-- Start of INFORMATION GIVEN --
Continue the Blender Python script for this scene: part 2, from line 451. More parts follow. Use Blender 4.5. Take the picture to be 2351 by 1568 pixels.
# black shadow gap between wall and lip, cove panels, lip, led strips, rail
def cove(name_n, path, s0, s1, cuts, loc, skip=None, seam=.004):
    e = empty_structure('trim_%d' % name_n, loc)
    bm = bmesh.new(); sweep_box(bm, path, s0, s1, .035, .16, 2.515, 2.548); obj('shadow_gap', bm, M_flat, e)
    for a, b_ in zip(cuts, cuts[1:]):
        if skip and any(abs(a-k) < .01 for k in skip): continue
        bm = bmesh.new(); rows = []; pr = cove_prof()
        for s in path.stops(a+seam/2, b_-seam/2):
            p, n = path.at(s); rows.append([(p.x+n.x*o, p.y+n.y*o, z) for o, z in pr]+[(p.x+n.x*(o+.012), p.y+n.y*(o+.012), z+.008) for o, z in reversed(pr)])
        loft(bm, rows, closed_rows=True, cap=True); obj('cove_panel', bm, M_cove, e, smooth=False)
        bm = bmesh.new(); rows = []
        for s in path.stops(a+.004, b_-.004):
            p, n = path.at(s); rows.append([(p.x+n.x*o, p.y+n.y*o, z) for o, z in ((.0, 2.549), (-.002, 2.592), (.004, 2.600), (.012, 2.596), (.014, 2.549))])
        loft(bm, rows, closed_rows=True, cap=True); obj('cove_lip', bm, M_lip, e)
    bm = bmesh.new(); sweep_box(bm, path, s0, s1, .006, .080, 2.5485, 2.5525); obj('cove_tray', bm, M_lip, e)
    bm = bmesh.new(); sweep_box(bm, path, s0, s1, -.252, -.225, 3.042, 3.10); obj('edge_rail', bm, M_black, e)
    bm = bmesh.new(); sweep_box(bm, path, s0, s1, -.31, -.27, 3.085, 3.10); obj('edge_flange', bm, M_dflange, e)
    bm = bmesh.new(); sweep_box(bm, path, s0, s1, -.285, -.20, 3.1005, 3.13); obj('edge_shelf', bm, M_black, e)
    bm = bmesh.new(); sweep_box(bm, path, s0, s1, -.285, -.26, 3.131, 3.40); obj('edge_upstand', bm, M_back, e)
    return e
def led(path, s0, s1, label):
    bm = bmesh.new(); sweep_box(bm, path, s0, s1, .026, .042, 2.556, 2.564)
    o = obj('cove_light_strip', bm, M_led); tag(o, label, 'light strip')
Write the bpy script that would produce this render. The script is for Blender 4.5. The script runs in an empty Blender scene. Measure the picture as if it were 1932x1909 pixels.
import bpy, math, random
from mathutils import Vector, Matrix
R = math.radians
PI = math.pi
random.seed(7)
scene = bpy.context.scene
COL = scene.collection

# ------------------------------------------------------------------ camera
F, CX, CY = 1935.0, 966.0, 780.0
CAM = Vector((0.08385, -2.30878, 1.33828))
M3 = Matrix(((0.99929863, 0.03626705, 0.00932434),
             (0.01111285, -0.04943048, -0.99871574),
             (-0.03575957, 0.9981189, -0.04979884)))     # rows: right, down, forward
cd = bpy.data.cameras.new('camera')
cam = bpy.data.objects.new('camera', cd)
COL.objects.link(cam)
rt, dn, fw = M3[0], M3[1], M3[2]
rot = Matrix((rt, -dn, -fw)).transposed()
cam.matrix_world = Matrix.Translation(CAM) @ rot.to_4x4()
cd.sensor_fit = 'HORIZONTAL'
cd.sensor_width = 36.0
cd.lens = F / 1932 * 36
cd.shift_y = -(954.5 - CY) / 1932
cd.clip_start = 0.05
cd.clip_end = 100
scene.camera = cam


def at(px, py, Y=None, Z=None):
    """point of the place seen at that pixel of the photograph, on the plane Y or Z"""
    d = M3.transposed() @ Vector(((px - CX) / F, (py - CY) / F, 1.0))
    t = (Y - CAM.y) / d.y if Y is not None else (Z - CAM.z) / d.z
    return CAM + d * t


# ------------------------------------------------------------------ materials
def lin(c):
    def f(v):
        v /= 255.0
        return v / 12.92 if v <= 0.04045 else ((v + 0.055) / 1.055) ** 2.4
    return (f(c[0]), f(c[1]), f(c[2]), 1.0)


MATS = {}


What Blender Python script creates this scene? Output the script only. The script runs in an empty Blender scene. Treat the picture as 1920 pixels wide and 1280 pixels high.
-- End of INFORMATION GIVEN --
Check each line above for "pixels" and return the ones that have it.

Continue the Blender Python script for this scene: part 2, from line 451. More parts follow. Use Blender 4.5. Take the picture to be 2351 by 1568 pixels.
Write the bpy script that would produce this render. The script is for Blender 4.5. The script runs in an empty Blender scene. Measure the picture as if it were 1932x1909 pixels.
What Blender Python script creates this scene? Output the script only. The script runs in an empty Blender scene. Treat the picture as 1920 pixels wide and 1280 pixels high.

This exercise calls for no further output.